[Zope3-dev] Re: Interface support in Python? (was Re: [Zope3-dev] Proposal: Improving on __implements__)

Phillip J. Eby pje@telecommunity.com
Thu, 23 Jan 2003 09:23:22 -0500


At 11:17 AM 1/23/03 +0200, Steve Alexander wrote:

>>   You can't use the class dictionary's '__implements__' entry to hold 
>> the value, because that entry needs to be saved for the descriptor to 
>> say what the class provides to *its* instances.  So you have to come up 
>> with another name for the entry to hold the value.  Only, you can't use 
>> the same name for both instances and classes, because there might be 
>> another meta-level that needs to store an assertion for *its* instances...
>
>getattr seems to be a bit over-overloaded in this example.
>
>If I have an instance, its class, its metaclass, and its meta-metaclass, 
>is the following true?
>
>   getattr(instance, 'foo')
>    gets me the foo of the instance
>    or if there is none, the foo of the class
>    or if there is none, the foo of the metaclass,
>    or if there is none, the foo of the meta-metaclass,
>    or if there is none, a KeyError

No.  This stops at the foo of the class.  Also, if we're talking about a 
new-style class, then the class is first checked for a 'foo' data 
descriptor, and if present, that is called without looking at the instance 
dictionary.  If 'foo' is in the class, but not a data descriptor, the 
instance dictionary is checked, with fall back to the non-data descriptor 
in the class.


>   getattr(cls, 'foo')
>    gets me the foo of the class
>    or if there is none, the foo of the metaclass,
>    or if there is none, the foo of the meta-metaclass,
>    or if there is none, a KeyError

Nope.  Stops at the foo of the metaclass.  And actually, it works the same 
as above...  the metaclass is checked for 'foo' first, if it has a data 
descriptor, that's used, otherwise fall back to the class dictionary and 
base class dictionaries in __mro__ order, then use a metaclass non-data 
descriptor, if present.


>   getattr(metacls, 'foo')
>    gets me the foo of the metaclass,
>    or if there is none, the foo of the meta-metaclass,
>    or if there is none, a KeyError
>
>   getattr(metacls, 'foo')
>    gets me the foo of the meta-metaclass,
>    or if there is none, a KeyError

Pretty much, only it's AttributeError.


>Maybe a change in the way getattr and metaclasses work could accompany a 
>proposal to get interfaces into Python?

Actually, Python works just fine.  It's just that trying to have a thing 
that looks the same no matter what meta-level you're at gets tricky.  At 
any *one* level, or even two, you can have some clarity.
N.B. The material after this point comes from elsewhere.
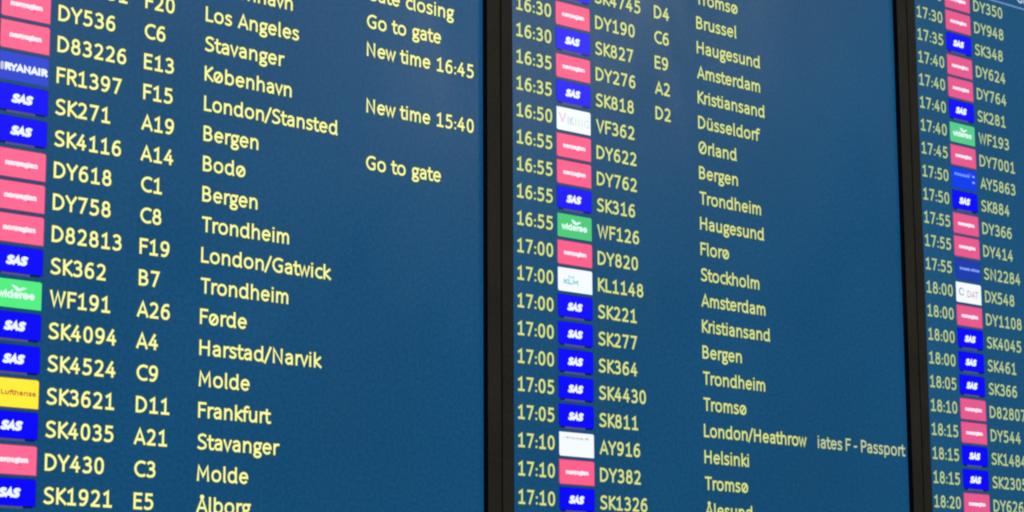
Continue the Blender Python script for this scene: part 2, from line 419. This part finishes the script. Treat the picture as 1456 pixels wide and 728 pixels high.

The tangling is at the level of "class attribute" (a value defined in a 
class) and "metaclass instance attribute" (defined in the metaclass to be 
an attribute of the class).  My experience has been that it's better to use 
the latter than the former, when expressing data about a class.  In other 
words, define a metaclass with a "data descriptor", rather than try to 
declare such information in the class.